Mr. Atwan, however, paints a picture that unfortunately does not bode well and in some ways challenges the assertions that the U.S. intelligence community has adequately evolved enough to face the diffuse, de-centralized al Qaeda threat that we face today. In Mr. Atwan’s world, various al Qaeda-type groups coordinate and collaborate across huge swaths of the earth and take advantage of the chaos and instability of the post-Arab Spring Middle East. New post-revolutionary governments, whether Islamist or secular, may face protestors and al Qaeda-type terrorists who work together, if they falter or fail to deliver the changes that were promised.

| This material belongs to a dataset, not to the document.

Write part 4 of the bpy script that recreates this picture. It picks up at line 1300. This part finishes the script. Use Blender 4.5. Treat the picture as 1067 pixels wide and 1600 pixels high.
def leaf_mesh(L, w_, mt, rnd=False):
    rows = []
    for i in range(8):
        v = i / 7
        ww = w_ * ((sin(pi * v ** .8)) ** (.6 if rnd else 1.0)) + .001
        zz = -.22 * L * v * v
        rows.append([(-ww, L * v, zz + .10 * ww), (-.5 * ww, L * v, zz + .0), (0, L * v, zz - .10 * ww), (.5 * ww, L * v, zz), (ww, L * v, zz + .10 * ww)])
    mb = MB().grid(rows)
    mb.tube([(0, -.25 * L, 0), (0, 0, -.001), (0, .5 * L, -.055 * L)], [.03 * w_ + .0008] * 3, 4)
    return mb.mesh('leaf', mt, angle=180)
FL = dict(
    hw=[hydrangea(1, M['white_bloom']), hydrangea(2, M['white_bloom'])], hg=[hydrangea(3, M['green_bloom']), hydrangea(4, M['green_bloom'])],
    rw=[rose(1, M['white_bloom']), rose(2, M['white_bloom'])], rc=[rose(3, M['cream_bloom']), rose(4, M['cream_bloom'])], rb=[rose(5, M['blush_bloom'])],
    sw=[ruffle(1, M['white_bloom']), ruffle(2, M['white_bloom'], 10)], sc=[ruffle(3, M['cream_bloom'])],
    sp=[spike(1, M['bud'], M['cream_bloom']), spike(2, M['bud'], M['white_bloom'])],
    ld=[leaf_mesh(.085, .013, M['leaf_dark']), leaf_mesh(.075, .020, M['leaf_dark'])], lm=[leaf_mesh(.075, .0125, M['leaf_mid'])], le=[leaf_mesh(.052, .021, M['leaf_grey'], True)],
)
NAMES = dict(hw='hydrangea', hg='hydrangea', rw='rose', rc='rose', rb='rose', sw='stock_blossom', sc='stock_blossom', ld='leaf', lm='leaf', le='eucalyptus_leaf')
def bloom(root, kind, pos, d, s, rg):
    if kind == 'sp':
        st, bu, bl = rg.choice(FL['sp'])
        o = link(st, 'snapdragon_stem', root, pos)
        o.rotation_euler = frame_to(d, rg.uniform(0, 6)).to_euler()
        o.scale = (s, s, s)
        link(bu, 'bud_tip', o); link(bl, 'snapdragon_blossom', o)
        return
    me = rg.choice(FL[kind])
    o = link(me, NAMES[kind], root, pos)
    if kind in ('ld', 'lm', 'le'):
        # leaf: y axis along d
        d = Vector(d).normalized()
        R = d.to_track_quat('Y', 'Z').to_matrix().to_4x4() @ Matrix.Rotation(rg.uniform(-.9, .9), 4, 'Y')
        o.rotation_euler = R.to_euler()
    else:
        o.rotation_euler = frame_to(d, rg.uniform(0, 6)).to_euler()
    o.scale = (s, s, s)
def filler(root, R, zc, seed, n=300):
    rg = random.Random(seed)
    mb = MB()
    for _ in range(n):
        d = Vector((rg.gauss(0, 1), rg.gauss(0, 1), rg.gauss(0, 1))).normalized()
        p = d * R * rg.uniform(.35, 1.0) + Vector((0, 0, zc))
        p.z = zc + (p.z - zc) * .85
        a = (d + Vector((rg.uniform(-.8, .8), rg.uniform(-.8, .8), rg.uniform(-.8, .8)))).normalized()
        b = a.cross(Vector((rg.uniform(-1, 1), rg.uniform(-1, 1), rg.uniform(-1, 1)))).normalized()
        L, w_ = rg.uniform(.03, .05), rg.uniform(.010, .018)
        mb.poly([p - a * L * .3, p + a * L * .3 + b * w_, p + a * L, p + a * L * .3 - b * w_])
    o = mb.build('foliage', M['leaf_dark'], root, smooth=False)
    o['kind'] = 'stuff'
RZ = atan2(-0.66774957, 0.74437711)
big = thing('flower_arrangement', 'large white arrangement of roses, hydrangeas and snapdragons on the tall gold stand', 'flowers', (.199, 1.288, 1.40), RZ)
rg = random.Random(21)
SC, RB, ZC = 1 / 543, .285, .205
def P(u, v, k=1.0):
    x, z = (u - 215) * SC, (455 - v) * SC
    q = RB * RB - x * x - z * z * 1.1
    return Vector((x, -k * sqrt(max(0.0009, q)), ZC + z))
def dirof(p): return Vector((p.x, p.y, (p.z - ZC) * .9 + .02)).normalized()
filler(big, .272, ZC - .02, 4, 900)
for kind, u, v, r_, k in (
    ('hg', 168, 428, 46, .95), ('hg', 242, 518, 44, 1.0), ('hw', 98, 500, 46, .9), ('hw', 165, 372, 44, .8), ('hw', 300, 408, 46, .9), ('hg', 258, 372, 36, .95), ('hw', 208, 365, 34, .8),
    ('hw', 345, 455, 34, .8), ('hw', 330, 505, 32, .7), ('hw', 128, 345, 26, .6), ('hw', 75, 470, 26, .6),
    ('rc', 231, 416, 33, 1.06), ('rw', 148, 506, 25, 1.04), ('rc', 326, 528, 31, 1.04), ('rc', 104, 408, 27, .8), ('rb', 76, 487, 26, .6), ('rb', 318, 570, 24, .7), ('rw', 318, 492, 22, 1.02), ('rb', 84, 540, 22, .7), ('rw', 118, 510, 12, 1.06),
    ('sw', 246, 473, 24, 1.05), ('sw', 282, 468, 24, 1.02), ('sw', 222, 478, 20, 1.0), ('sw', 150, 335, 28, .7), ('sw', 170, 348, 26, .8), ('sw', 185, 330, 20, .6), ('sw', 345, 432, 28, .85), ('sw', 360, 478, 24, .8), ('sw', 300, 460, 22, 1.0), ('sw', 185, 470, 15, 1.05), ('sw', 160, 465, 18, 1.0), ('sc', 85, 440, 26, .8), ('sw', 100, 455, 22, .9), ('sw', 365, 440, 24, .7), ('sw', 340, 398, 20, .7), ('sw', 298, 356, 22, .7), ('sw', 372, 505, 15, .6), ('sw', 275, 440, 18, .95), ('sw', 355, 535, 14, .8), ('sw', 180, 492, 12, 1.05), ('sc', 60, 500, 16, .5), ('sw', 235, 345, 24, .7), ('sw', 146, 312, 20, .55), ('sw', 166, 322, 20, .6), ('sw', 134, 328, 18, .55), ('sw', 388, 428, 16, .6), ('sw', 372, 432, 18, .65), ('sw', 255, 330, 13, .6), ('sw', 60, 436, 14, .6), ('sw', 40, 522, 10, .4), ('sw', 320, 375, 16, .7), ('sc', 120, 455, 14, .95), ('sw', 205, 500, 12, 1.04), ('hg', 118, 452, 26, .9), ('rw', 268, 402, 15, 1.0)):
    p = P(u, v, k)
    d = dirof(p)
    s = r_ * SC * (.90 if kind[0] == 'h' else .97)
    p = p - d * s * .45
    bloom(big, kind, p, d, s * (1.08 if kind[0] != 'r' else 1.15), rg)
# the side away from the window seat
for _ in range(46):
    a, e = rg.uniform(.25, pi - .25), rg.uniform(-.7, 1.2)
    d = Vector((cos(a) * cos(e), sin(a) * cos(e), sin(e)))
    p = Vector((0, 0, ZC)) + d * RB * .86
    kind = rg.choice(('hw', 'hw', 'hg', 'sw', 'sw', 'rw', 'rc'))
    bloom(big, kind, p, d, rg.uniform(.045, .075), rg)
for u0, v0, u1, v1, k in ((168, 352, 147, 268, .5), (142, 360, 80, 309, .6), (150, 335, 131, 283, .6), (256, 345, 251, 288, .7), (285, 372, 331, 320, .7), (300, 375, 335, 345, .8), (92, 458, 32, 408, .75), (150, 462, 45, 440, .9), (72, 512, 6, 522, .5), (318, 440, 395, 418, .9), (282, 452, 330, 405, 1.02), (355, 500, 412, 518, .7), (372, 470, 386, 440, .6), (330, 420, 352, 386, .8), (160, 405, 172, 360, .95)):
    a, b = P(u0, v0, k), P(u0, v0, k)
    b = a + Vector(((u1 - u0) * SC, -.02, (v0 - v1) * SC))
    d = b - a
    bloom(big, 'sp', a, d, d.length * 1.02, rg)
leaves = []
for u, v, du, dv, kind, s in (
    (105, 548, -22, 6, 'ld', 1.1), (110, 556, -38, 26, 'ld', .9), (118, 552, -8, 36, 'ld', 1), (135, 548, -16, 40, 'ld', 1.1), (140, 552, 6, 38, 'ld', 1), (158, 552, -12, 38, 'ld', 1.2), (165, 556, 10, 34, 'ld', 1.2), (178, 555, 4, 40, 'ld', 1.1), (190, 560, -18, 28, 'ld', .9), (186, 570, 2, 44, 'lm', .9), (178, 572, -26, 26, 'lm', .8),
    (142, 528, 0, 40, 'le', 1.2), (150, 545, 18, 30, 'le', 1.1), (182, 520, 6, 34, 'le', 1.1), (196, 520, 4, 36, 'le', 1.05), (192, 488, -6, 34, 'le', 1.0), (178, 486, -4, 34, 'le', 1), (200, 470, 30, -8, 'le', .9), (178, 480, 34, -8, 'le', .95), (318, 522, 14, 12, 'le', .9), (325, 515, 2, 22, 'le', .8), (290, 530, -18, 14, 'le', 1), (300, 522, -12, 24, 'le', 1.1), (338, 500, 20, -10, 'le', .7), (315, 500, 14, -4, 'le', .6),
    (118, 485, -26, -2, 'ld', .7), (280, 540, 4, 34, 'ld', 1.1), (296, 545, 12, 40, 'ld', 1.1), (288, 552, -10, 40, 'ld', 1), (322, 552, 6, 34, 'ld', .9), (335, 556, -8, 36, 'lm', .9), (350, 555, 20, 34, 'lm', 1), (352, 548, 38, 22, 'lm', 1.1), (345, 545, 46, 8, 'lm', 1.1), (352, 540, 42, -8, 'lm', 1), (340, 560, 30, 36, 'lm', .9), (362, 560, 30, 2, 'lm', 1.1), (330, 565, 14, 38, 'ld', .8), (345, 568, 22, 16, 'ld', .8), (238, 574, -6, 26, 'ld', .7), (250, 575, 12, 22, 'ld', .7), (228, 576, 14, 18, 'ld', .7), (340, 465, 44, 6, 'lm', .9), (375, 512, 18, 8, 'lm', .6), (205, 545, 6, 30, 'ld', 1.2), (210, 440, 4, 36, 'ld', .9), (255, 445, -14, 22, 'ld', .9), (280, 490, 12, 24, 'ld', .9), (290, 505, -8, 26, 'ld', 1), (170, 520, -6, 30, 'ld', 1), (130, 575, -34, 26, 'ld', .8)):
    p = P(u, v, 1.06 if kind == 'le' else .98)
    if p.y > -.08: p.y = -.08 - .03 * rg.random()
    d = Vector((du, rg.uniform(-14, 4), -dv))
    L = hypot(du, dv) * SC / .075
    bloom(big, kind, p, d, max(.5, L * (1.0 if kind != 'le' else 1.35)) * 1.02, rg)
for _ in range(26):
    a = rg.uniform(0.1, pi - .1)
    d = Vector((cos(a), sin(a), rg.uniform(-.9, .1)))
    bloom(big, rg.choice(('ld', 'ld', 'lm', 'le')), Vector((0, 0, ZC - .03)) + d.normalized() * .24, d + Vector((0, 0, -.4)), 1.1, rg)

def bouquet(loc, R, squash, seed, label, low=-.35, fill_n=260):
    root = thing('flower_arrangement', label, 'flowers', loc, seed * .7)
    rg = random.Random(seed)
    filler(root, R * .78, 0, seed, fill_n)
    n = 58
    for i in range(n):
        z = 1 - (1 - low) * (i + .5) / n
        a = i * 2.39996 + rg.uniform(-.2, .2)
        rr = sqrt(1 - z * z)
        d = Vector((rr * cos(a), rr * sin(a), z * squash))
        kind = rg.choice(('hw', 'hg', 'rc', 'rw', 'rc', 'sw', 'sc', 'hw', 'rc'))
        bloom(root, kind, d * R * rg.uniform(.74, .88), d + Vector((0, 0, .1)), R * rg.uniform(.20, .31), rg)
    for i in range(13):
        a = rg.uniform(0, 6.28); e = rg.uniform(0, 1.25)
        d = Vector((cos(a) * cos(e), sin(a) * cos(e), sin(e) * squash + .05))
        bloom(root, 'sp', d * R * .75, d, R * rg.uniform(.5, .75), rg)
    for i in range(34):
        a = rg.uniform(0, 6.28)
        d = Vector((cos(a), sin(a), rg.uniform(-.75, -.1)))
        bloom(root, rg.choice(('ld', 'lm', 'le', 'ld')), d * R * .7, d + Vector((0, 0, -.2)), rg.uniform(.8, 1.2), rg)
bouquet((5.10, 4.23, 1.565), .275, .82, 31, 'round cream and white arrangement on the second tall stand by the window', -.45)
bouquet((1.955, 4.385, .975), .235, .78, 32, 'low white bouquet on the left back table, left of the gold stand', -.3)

Mr. Mudd is clearly right in that the U.S. intelligence community now has the bandwidth and regional expertise to adequately focus on a diverse and dispersed al Qaeda threat. However, the ability to better understand the threat and the ability to roll it back are different processes (intelligence analysis vs. counterterrorism policy execution). Unfortunately, greater and deeper insights do not assure American counterterrorism success, especially when Mr. Atwan makes a compelling case that we face a future of many ‘al Qaedas’ who have metastasized in hard to get at places, are unlikely to be completely defeated on the battlefield, nor collapse because of infighting, nor be successfully rendered impotent via U.S.-led decapitation strategies. Thus, despite the U.S. intelligence community’s increase in terms of both breadth and depth of expertise, the longest war will probably go on longer, and we may have to be content with an American strategy that can keep the regional al Qaeda franchise threats in check, but cannot eradicate them.
Mitchell D. Silber is the Executive Managing Director of K2 Intelligence and was the Director of Intelligence Analysis for the New York Police Department from 2007 to 2012.